При расследовании инцидента появились веские основания заподозрить поджог. За дело взялся прокурор Петербургского окружного суда А. Ф. Кони. Овсянников пытался оказать давление на следствие, используя свои обширные связи и колоссальные денежные возможности. В обществе на все лады говорили, что до суда дело не дойдет, что связи и деньги возьмут свое. Неужто у нас, в России, может быть осужден такой богач, официальный поставщик военного ведомства, владелец огромных складов в Петербурге на Песках. (Кстати, расположенный подле этих складов сад, между Мытнинской, Старорусской и Калашниковской (ныне Бакунина) улицами, до сих пор называется Овсянниковским.) Вспоминали, что Овсянников уже состоял однажды под судом в связи с обвинениями в злоупотреблениях по казенным подрядам, но постановлением судебной палаты был освобожден от преследования. Думали, что тем кончится и теперь.

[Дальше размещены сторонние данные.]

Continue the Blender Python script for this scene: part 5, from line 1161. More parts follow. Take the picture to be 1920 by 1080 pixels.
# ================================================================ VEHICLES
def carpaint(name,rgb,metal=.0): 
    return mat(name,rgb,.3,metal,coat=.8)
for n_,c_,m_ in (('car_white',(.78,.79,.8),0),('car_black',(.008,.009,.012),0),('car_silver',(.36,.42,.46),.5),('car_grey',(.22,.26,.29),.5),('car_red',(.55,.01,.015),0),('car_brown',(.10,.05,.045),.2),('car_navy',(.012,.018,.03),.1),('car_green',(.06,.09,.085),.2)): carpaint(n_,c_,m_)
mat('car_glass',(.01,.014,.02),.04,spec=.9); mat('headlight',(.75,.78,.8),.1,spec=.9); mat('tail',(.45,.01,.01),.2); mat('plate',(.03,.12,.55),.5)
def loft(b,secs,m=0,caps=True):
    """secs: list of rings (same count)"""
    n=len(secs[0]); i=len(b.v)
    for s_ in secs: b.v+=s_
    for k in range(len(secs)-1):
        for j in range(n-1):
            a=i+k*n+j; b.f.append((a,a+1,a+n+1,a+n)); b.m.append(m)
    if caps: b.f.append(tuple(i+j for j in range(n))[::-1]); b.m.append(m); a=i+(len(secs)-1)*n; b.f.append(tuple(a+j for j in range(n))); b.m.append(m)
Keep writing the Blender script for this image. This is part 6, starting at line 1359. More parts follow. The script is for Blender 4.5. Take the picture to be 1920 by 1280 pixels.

Но прокуратура и судебные власти на этот раз проявили решительность и твердость. Дело было доведено до суда в конце 1875 г. В организации поджога, кроме Овсянникова, обвинялись еще два его доверенных лица, Левтеев и Рудометов. Защищал Овсянникова известный адвокат
П. А. Потехин. С обвинением выступал один из лучших обвинителей, товарищ прокурора В. И. Жуковский; интересы страховых обществ отстаивал не менее известный присяжный поверенный В. Д. Спасович. Овсянников и его подручные были признаны виновными. Овсянникову был вынесен приговор: как имеющего более 70 лет, сослать на поселение в отдаленные места Сибири. Через несколько лет ему было по состоянию здоровья разрешено вернуться. Остаток жизни Овсянников прожил на покое в Царском Селе. А дело о поджоге мельницы стало одним из известнейших в истории экономической преступности в России.